◆ Required work: Omit all images. Write out the rest of the material exactly.

◆ Data excerpt:
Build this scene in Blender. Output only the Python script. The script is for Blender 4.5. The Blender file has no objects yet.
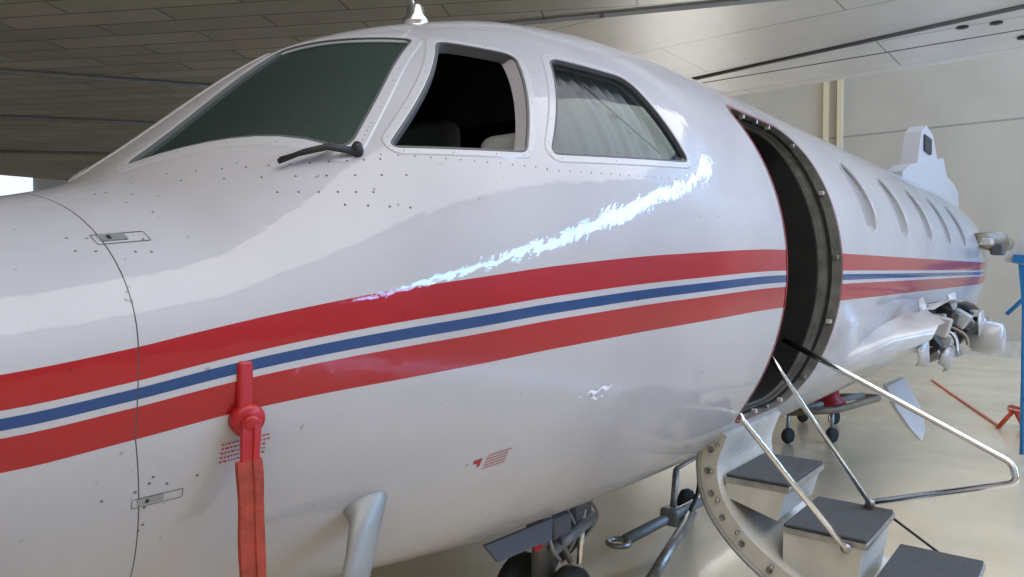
import bpy, bmesh, math, random
from mathutils import Vector, Matrix
random.seed(4)
CY=2.0; Z0=1.65
def pchip(K):
    xs=[k[0] for k in K]; ys=[k[1] for k in K]; n=len(xs)
    d=[(ys[i+1]-ys[i])/(xs[i+1]-xs[i]) for i in range(n-1)]
    m=[d[0]]+[0 if d[i-1]*d[i]<=0 else 2*d[i-1]*d[i]/(d[i-1]+d[i]) for i in range(1,n-1)]+[d[-1]]
    def f(x):
        if x<=xs[0]: return ys[0]
        if x>=xs[-1]: return ys[-1]
        for i in range(n-1):
            if x<=xs[i+1]: break
        h=xs[i+1]-xs[i]; t=(x-xs[i])/h
        return ys[i]*(1+2*t)*(1-t)**2+h*m[i]*t*(1-t)**2+ys[i+1]*t*t*(3-2*t)+h*m[i+1]*t*t*(t-1)
    return f
fw=pchip([(-.95,.02),(-.85,.16),(-.6,.3),(-.3,.41),(0,.50),(.3,.58),(.6,.645),(.9,.715),(1.2,.79),(1.5,.86),(1.8,.92),(2.1,.965),(2.5,1.005),(3,1.02),(9,1.02),(10.5,.93),(12,.75),(13.5,.5),(14.3,.3)])
ftop=pchip([(-.95,-.24),(-.85,-.13),(-.6,-.03),(-.3,.03),(0,.07),(.3,.115),(.6,.17),(.78,.225),(.86,.285),(1.34,.67),(1.5,.752),(1.8,.86),(2.1,.94),(2.5,.995),(3,1.02),(9,1.02),(14.3,.85)])
fzc=pchip([(-.95,-.26),(0,-.22),(.5,-.16),(1,-.09),(1.5,-.045),(2,-.02),(3,0),(9,0),(14.3,.45)])
fbot=pchip([(-.95,-.28),(-.85,-.4),(-.6,-.52),(-.3,-.62),(0,-.7),(.5,-.81),(1,-.9),(1.5,-.96),(2,-1.0),(3,-1.02),(9,-1.02),(14.3,.1)])
sTop=pchip([(-.95,-.235),(0,-.21),(.42,-.17),(.61,-.14),(.72,-.117),(.91,-.08),(1.14,-.043),(1.35,-.018),(1.61,.012),(2.09,.048),(2.98,.08),(9,.08),(14.3,.5)])
sBot=pchip([(-.95,-.34),(0,-.345),(.42,-.335),(.61,-.31),(.8,-.28),(.97,-.262),(1.15,-.248),(1.37,-.23),(1.62,-.208),(2.1,-.178),(3,-.15),(9,-.15),(14.3,.3)])
def Himp(s,h):
    zc=fzc(s); return zc,(ftop(s)-zc) if h>zc else (zc-fbot(s))
def F(p):
    s,Y,h=p; zc,H=Himp(s,h)
    return ((Y-CY)/fw(s))**2+((h-zc)/H)**2-1
def nrm(p):
    e=1e-3; s,Y,h=p
    g=Vector((F((s+e,Y,h))-F((s-e,Y,h)),F((s,Y+e,h))-F((s,Y-e,h)),F((s,Y,h+e))-F((s,Y,h-e))))
    return g.normalized()
def MP(a,b,off=0):      # port side map: station, height
    zc,H=Himp(a,b); t=max(0,1-((b-zc)/H)**2); p=Vector((a,CY-fw(a)*math.sqrt(t),b))
    p=p+nrm(p)*off; p.z+=Z0; return p
def MPY(a,b,off=0):     # port side map, offset straight outboard
    p=MP(a,b,0); p.y-=off; return p
def MT(a,b,off=0):      # top map: station, port offset from centreline
    zc=fzc(a);H=ftop(a)-zc; p=Vector((a,CY-b,zc+H*math.sqrt(max(0,1-(b/fw(a))**2))))
    p=p+nrm(p)*off; p.z+=Z0; return p
def MS(a,b,off=0):      # starboard mirror of MP
    p=MP(a,b,off); p.y=2*CY-p.y; return p
def MTS(a,b,off=0):
    p=MT(a,b,off); p.y=2*CY-p.y; return p
# ---------------- materials
def newmat(name):
    m=bpy.data.materials.new(name); m.use_nodes=True; nt=m.node_tree
    return m,nt,nt.nodes['Principled BSDF']
def pm(name,col,rough=.5,metal=0,noise=0,nscale=8,bump=0,bscale=40,coat=0,emit=0,emcol=None):
    m,nt,b=newmat(name)
    b.inputs['Base Color'].default_value=(*col,1); b.inputs['Roughness'].default_value=rough; b.inputs['Metallic'].default_value=metal
    b.inputs['Coat Weight'].default_value=coat; b.inputs['Coat Roughness'].default_value=.05
    tc=nt.nodes.new('ShaderNodeTexCoord')
    if noise:
        n=nt.nodes.new('ShaderNodeTexNoise'); n.inputs['Scale'].default_value=nscale; n.inputs['Detail'].default_value=5
        nt.links.new(tc.outputs['Object'],n.inputs['Vector'])
        r=nt.nodes.new('ShaderNodeValToRGB'); r.color_ramp.elements[0].position=.3; r.color_ramp.elements[1].position=.7
        r.color_ramp.elements[0].color=(*[c*(1-noise) for c in col],1); r.color_ramp.elements[1].color=(*[min(1,c*(1+noise*.5)) for c in col],1)
        nt.links.new(n.outputs['Fac'],r.inputs['Fac']); nt.links.new(r.outputs['Color'],b.inputs['Base Color'])
    if bump:
        n=nt.nodes.new('ShaderNodeTexNoise'); n.inputs['Scale'].default_value=bscale; nt.links.new(tc.outputs['Object'],n.inputs['Vector'])
        bp=nt.nodes.new('ShaderNodeBump'); bp.inputs['Strength'].default_value=bump; bp.inputs['Distance'].default_value=.01
        nt.links.new(n.outputs['Fac'],bp.inputs['Height']); nt.links.new(bp.outputs['Normal'],b.inputs['Normal'])
    if emit:
        b.inputs['Emission Color'].default_value=(*(emcol or col),1); b.inputs['Emission Strength'].default_value=emit
    return m
def glassmat(name,tint,gl=.06,extra=.0,gc=(.5,.6,.57)):
    m=bpy.data.materials.new(name); m.use_nodes=True; nt=m.node_tree; nt.nodes.clear()
    o=nt.nodes.new('ShaderNodeOutputMaterial'); t=nt.nodes.new('ShaderNodeBsdfTransparent'); t.inputs[0].default_value=(*tint,1)
    g=nt.nodes.new('ShaderNodeBsdfGlossy'); g.inputs['Roughness'].default_value=gl; g.inputs[0].default_value=(*gc,1)
    fr=nt.nodes.new('ShaderNodeFresnel'); fr.inputs['IOR'].default_value=1.5
    ad=nt.nodes.new('ShaderNodeMath'); ad.inputs[1].default_value=extra; nt.links.new(fr.outputs[0],ad.inputs[0])
    mx=nt.nodes.new('ShaderNodeMixShader'); nt.links.new(ad.outputs[0],mx.inputs[0]); nt.links.new(t.outputs[0],mx.inputs[1]); nt.links.new(g.outputs[0],mx.inputs[2])
    nt.links.new(mx.outputs[0],o.inputs[0]); return m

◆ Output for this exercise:
Build this scene in Blender. Output only the Python script. The script is for Blender 4.5. The Blender file has no objects yet.
import bpy, bmesh, math, random
from mathutils import Vector, Matrix
random.seed(4)
CY=2.0; Z0=1.65
def pchip(K):
    xs=[k[0] for k in K]; ys=[k[1] for k in K]; n=len(xs)
    d=[(ys[i+1]-ys[i])/(xs[i+1]-xs[i]) for i in range(n-1)]
    m=[d[0]]+[0 if d[i-1]*d[i]<=0 else 2*d[i-1]*d[i]/(d[i-1]+d[i]) for i in range(1,n-1)]+[d[-1]]
    def f(x):
        if x<=xs[0]: return ys[0]
        if x>=xs[-1]: return ys[-1]
        for i in range(n-1):
            if x<=xs[i+1]: break
        h=xs[i+1]-xs[i]; t=(x-xs[i])/h
        return ys[i]*(1+2*t)*(1-t)**2+h*m[i]*t*(1-t)**2+ys[i+1]*t*t*(3-2*t)+h*m[i+1]*t*t*(t-1)
    return f
fw=pchip([(-.95,.02),(-.85,.16),(-.6,.3),(-.3,.41),(0,.50),(.3,.58),(.6,.645),(.9,.715),(1.2,.79),(1.5,.86),(1.8,.92),(2.1,.965),(2.5,1.005),(3,1.02),(9,1.02),(10.5,.93),(12,.75),(13.5,.5),(14.3,.3)])
ftop=pchip([(-.95,-.24),(-.85,-.13),(-.6,-.03),(-.3,.03),(0,.07),(.3,.115),(.6,.17),(.78,.225),(.86,.285),(1.34,.67),(1.5,.752),(1.8,.86),(2.1,.94),(2.5,.995),(3,1.02),(9,1.02),(14.3,.85)])
fzc=pchip([(-.95,-.26),(0,-.22),(.5,-.16),(1,-.09),(1.5,-.045),(2,-.02),(3,0),(9,0),(14.3,.45)])
fbot=pchip([(-.95,-.28),(-.85,-.4),(-.6,-.52),(-.3,-.62),(0,-.7),(.5,-.81),(1,-.9),(1.5,-.96),(2,-1.0),(3,-1.02),(9,-1.02),(14.3,.1)])
sTop=pchip([(-.95,-.235),(0,-.21),(.42,-.17),(.61,-.14),(.72,-.117),(.91,-.08),(1.14,-.043),(1.35,-.018),(1.61,.012),(2.09,.048),(2.98,.08),(9,.08),(14.3,.5)])
sBot=pchip([(-.95,-.34),(0,-.345),(.42,-.335),(.61,-.31),(.8,-.28),(.97,-.262),(1.15,-.248),(1.37,-.23),(1.62,-.208),(2.1,-.178),(3,-.15),(9,-.15),(14.3,.3)])
def Himp(s,h):
    zc=fzc(s); return zc,(ftop(s)-zc) if h>zc else (zc-fbot(s))
def F(p):
    s,Y,h=p; zc,H=Himp(s,h)
    return ((Y-CY)/fw(s))**2+((h-zc)/H)**2-1
def nrm(p):
    e=1e-3; s,Y,h=p
    g=Vector((F((s+e,Y,h))-F((s-e,Y,h)),F((s,Y+e,h))-F((s,Y-e,h)),F((s,Y,h+e))-F((s,Y,h-e))))
    return g.normalized()
def MP(a,b,off=0):      # port side map: station, height
    zc,H=Himp(a,b); t=max(0,1-((b-zc)/H)**2); p=Vector((a,CY-fw(a)*math.sqrt(t),b))
    p=p+nrm(p)*off; p.z+=Z0; return p
def MPY(a,b,off=0):     # port side map, offset straight outboard
    p=MP(a,b,0); p.y-=off; return p
def MT(a,b,off=0):      # top map: station, port offset from centreline
    zc=fzc(a);H=ftop(a)-zc; p=Vector((a,CY-b,zc+H*math.sqrt(max(0,1-(b/fw(a))**2))))
    p=p+nrm(p)*off; p.z+=Z0; return p
def MS(a,b,off=0):      # starboard mirror of MP
    p=MP(a,b,off); p.y=2*CY-p.y; return p
def MTS(a,b,off=0):
    p=MT(a,b,off); p.y=2*CY-p.y; return p
# ---------------- materials
def newmat(name):
    m=bpy.data.materials.new(name); m.use_nodes=True; nt=m.node_tree
    return m,nt,nt.nodes['Principled BSDF']
def pm(name,col,rough=.5,metal=0,noise=0,nscale=8,bump=0,bscale=40,coat=0,emit=0,emcol=None):
    m,nt,b=newmat(name)
    b.inputs['Base Color'].default_value=(*col,1); b.inputs['Roughness'].default_value=rough; b.inputs['Metallic'].default_value=metal
    b.inputs['Coat Weight'].default_value=coat; b.inputs['Coat Roughness'].default_value=.05
    tc=nt.nodes.new('ShaderNodeTexCoord')
    if noise:
        n=nt.nodes.new('ShaderNodeTexNoise'); n.inputs['Scale'].default_value=nscale; n.inputs['Detail'].default_value=5
        nt.links.new(tc.outputs['Object'],n.inputs['Vector'])
        r=nt.nodes.new('ShaderNodeValToRGB'); r.color_ramp.elements[0].position=.3; r.color_ramp.elements[1].position=.7
        r.color_ramp.elements[0].color=(*[c*(1-noise) for c in col],1); r.color_ramp.elements[1].color=(*[min(1,c*(1+noise*.5)) for c in col],1)
        nt.links.new(n.outputs['Fac'],r.inputs['Fac']); nt.links.new(r.outputs['Color'],b.inputs['Base Color'])
    if bump:
        n=nt.nodes.new('ShaderNodeTexNoise'); n.inputs['Scale'].default_value=bscale; nt.links.new(tc.outputs['Object'],n.inputs['Vector'])
        bp=nt.nodes.new('ShaderNodeBump'); bp.inputs['Strength'].default_value=bump; bp.inputs['Distance'].default_value=.01
        nt.links.new(n.outputs['Fac'],bp.inputs['Height']); nt.links.new(bp.outputs['Normal'],b.inputs['Normal'])
    if emit:
        b.inputs['Emission Color'].default_value=(*(emcol or col),1); b.inputs['Emission Strength'].default_value=emit
    return m
def glassmat(name,tint,gl=.06,extra=.0,gc=(.5,.6,.57)):
    m=bpy.data.materials.new(name); m.use_nodes=True; nt=m.node_tree; nt.nodes.clear()
    o=nt.nodes.new('ShaderNodeOutputMaterial'); t=nt.nodes.new('ShaderNodeBsdfTransparent'); t.inputs[0].default_value=(*tint,1)
    g=nt.nodes.new('ShaderNodeBsdfGlossy'); g.inputs['Roughness'].default_value=gl; g.inputs[0].default_value=(*gc,1)
    fr=nt.nodes.new('ShaderNodeFresnel'); fr.inputs['IOR'].default_value=1.5
    ad=nt.nodes.new('ShaderNodeMath'); ad.inputs[1].default_value=extra; nt.links.new(fr.outputs[0],ad.inputs[0])
    mx=nt.nodes.new('ShaderNodeMixShader'); nt.links.new(ad.outputs[0],mx.inputs[0]); nt.links.new(t.outputs[0],mx.inputs[1]); nt.links.new(g.outputs[0],mx.inputs[2])
    nt.links.new(mx.outputs[0],o.inputs[0]); return m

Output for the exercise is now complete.